▶ [Given problem]
Copy out, exactly and without additions, the lines from the one that contains "Write the bpy" to the one that contains "col = scene.collection", both ends included.

══ Exercise input

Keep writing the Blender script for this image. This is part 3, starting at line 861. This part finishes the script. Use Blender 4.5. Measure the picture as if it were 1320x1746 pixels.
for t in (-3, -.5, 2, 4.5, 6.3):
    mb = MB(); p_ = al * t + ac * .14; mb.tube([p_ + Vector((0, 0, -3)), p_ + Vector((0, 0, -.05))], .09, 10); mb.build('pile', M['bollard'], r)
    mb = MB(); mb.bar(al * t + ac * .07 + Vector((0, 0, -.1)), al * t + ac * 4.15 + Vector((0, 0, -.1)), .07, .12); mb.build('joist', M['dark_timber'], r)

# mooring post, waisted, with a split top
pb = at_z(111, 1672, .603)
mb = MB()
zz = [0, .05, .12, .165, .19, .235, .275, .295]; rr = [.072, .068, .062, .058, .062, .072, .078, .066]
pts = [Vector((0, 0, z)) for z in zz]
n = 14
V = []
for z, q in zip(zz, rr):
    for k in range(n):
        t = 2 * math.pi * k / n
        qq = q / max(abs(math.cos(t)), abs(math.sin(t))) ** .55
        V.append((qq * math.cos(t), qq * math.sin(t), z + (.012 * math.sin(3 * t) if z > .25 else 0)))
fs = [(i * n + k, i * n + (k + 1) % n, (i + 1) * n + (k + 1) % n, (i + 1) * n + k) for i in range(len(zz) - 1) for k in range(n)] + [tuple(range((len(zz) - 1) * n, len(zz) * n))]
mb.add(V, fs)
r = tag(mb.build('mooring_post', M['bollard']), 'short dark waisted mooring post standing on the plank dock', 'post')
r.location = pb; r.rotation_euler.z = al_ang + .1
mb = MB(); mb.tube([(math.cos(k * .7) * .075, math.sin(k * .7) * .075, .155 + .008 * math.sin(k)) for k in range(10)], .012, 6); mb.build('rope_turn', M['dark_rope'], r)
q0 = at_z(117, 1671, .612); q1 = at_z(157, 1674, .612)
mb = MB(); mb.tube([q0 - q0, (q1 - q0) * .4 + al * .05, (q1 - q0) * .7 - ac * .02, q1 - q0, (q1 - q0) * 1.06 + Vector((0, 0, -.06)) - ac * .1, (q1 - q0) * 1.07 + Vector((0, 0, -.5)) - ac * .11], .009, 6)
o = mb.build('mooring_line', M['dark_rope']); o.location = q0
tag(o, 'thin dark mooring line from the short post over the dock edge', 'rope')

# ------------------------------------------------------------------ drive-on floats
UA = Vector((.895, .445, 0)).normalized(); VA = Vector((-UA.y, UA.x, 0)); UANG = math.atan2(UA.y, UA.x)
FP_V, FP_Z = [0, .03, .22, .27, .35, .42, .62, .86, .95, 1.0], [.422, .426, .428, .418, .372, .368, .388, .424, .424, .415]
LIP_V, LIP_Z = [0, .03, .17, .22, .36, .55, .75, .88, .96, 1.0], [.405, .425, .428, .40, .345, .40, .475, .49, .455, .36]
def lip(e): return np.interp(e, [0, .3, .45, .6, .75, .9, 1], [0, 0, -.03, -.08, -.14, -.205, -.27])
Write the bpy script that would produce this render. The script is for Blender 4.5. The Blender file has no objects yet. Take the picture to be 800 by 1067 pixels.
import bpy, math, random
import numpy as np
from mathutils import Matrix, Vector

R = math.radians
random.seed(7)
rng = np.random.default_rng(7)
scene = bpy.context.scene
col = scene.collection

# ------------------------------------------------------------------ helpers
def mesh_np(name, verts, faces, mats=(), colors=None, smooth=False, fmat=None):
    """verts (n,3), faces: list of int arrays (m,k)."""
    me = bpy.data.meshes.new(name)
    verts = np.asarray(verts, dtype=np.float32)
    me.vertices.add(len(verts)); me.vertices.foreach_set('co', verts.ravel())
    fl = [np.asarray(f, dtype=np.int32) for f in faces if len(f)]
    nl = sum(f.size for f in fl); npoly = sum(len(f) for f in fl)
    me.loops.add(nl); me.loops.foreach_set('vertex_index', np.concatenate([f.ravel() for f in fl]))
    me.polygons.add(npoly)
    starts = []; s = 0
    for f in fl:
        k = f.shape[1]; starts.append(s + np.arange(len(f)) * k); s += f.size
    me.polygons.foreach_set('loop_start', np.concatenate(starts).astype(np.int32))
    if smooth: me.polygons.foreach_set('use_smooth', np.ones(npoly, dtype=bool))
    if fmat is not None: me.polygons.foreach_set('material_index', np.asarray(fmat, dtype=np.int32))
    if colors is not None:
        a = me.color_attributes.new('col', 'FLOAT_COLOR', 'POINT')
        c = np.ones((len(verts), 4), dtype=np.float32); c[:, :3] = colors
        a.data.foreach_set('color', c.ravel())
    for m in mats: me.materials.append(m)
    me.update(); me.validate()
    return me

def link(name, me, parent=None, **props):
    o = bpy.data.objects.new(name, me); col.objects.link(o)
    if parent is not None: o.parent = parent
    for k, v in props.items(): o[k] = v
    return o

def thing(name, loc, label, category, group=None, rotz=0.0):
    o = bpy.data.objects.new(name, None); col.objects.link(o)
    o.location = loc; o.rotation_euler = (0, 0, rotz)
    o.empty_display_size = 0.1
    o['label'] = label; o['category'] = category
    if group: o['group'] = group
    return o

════

▶ [Task solution]
Write the bpy script that would produce this render. The script is for Blender 4.5. The Blender file has no objects yet. Take the picture to be 800 by 1067 pixels.
import bpy, math, random
import numpy as np
from mathutils import Matrix, Vector

R = math.radians
random.seed(7)
rng = np.random.default_rng(7)
scene = bpy.context.scene
col = scene.collection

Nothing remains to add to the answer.